Problem to work on —
Write the lines out again, from the top of the material to the line containing "rad = math.radians", pictures excluded.

··········

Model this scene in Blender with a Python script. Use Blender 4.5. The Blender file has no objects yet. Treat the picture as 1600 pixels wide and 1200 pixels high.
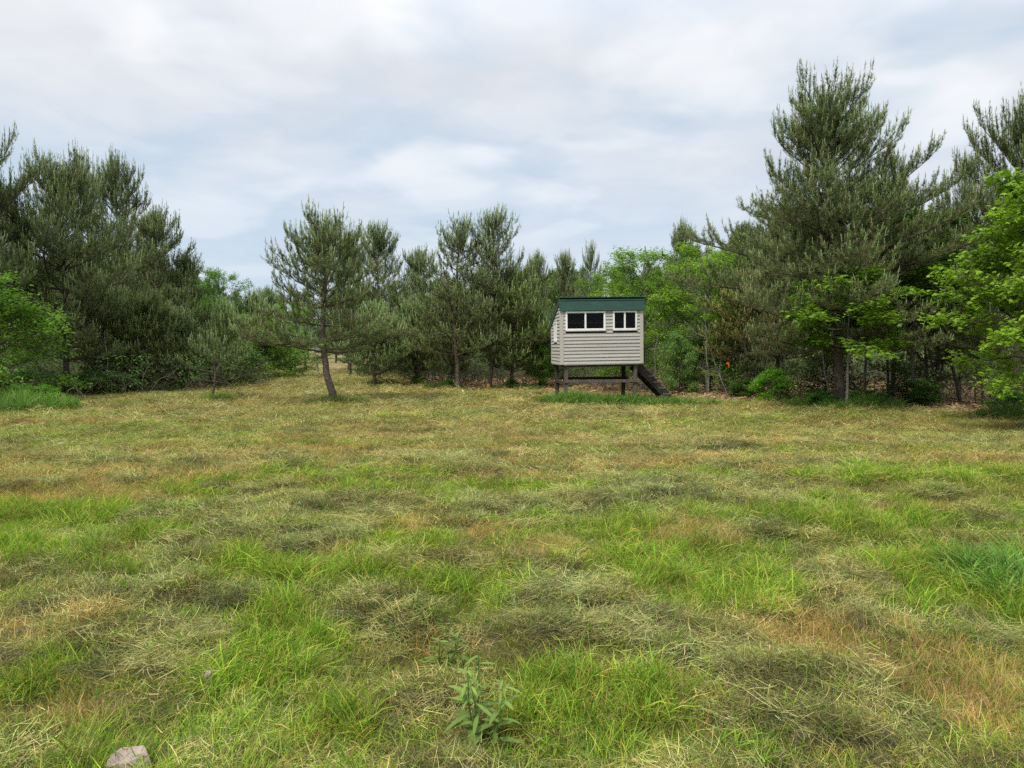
import bpy, bmesh, math, random
import numpy as np
from mathutils import Vector, Matrix

S = bpy.context.scene
COL = S.collection
rad = math.radians

# ------------------------------------------------------------------ camera
PITCH = rad(-2.93)
EYE = 1.6
FPX = 1113.0
cd = bpy.data.cameras.new('camera')
cam = bpy.data.objects.new('camera', cd)
COL.objects.link(cam)
cd.sensor_width = 36.0
cd.lens = 36.0 * FPX / 1600.0
cd.clip_start = 0.05
cd.clip_end = 2000
cam.location = (0, 0, EYE)
cam.rotation_euler = (rad(90) + PITCH, 0, 0)
S.camera = cam

# ------------------------------------------------------------------ exposure
S.view_settings.view_transform = 'Standard'
S.view_settings.look = 'None'
S.view_settings.gamma = 1
S.view_settings.use_curve_mapping = False
S.view_settings.exposure = 0.36
S.cycles.use_denoising = False
S.cycles.max_bounces = 5
S.cycles.diffuse_bounces = 3
S.cycles.glossy_bounces = 2
S.cycles.transmission_bounces = 4
S.cycles.transparent_max_bounces = 6
S.cycles.caustics_reflective = False
S.cycles.caustics_refractive = False

# ------------------------------------------------------------------ world: high overcast with thin breaks
SUN_EL, SUN_AZ = rad(54), rad(222)       # azimuth: compass angle from +Y towards +X
W = bpy.data.worlds.new('World')
S.world = W
W.use_nodes = True
nt = W.node_tree
nt.nodes.clear()


def N(t, kind, **kw):
    n = t.nodes.new(kind)
    for k, v in kw.items():
        setattr(n, k, v)
    return n


def mathn(t, op, a, b=None, c=None, clamp=False):
    n = N(t, 'ShaderNodeMath', operation=op)
    n.use_clamp = clamp
    for i, v in enumerate((a, b, c)):
        if v is None:
            continue
        if isinstance(v, (int, float)):
            n.inputs[i].default_value = v
        else:
            t.links.new(v, n.inputs[i])
    return n.outputs[0]


def mixc(t, f, a, b, mode='MIX'):
    n = N(t, 'ShaderNodeMix', data_type='RGBA', blend_type=mode)
    n.clamp_factor = True
    for i, v in ((0, f), (6, a), (7, b)):
        if isinstance(v, (int, float)):
            n.inputs[i].default_value = v
        elif isinstance(v, tuple):
            n.inputs[i].default_value = v if len(v) == 4 else v + (1,)
        else:
            t.links.new(v, n.inputs[i])
    return n.outputs[2]


def ramp(t, f, a, b, interp='SMOOTHSTEP'):
    n = N(t, 'ShaderNodeMapRange', interpolation_type=interp)
    t.links.new(f, n.inputs[0])
    n.inputs[1].default_value = a
    n.inputs[2].default_value = b
    return n.outputs[0]


def noise(t, vec, scale, detail=4, rough=0.5, dist=0.0):
    n = N(t, 'ShaderNodeTexNoise')
    n.inputs['Scale'].default_value = scale
    n.inputs['Detail'].default_value = detail
    n.inputs['Roughness'].default_value = rough
    n.inputs['Distortion'].default_value = dist
    if vec is not None:
        t.links.new(vec, n.inputs['Vector'])
    return n.outputs[0]


tc = N(nt, 'ShaderNodeTexCoord')
sep = N(nt, 'ShaderNodeSeparateXYZ')
nt.links.new(tc.outputs['Generated'], sep.inputs[0])
zc = mathn(nt, 'MAXIMUM', sep.outputs[2], 0.0)
den = mathn(nt, 'ADD', zc, 0.16)
u = mathn(nt, 'DIVIDE', sep.outputs[0], den)
v = mathn(nt, 'DIVIDE', sep.outputs[1], den)
cmb = N(nt, 'ShaderNodeCombineXYZ')
nt.links.new(u, cmb.inputs[0])
nt.links.new(v, cmb.inputs[1])
cmb.inputs[2].default_value = 3.7
vec = cmb.outputs[0]
sky = N(nt, 'ShaderNodeTexSky', sky_type='NISHITA')
sky.sun_disc = False
sky.sun_elevation = SUN_EL
sky.sun_rotation = SUN_AZ
n1 = noise(nt, vec, 0.9, 6, 0.52, 0.5)      # big sheets
n2 = noise(nt, vec, 2.6, 6, 0.55, 0.3)       # ripples
n3 = noise(nt, vec, 2.1, 3, 0.45, 0.25)      # bright breaks
sheet = ramp(nt, n1, 0.36, 0.66)
rip = ramp(nt, n2, 0.3, 0.72)
cloudy = mixc(nt, sheet, (0.50, 0.60, 0.71), (0.66, 0.675, 0.71))
cloudy = mixc(nt, mathn(nt, 'MULTIPLY', rip, 0.62), cloudy, (0.80, 0.805, 0.82))
brk = ramp(nt, n3, 0.50, 0.68)
cloudy = mixc(nt, mathn(nt, 'MULTIPLY', brk, 0.62), cloudy, (0.90, 0.90, 0.90))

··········

Output for this task —
Model this scene in Blender with a Python script. Use Blender 4.5. The Blender file has no objects yet. Treat the picture as 1600 pixels wide and 1200 pixels high.
import bpy, bmesh, math, random
import numpy as np
from mathutils import Vector, Matrix

S = bpy.context.scene
COL = S.collection
rad = math.radians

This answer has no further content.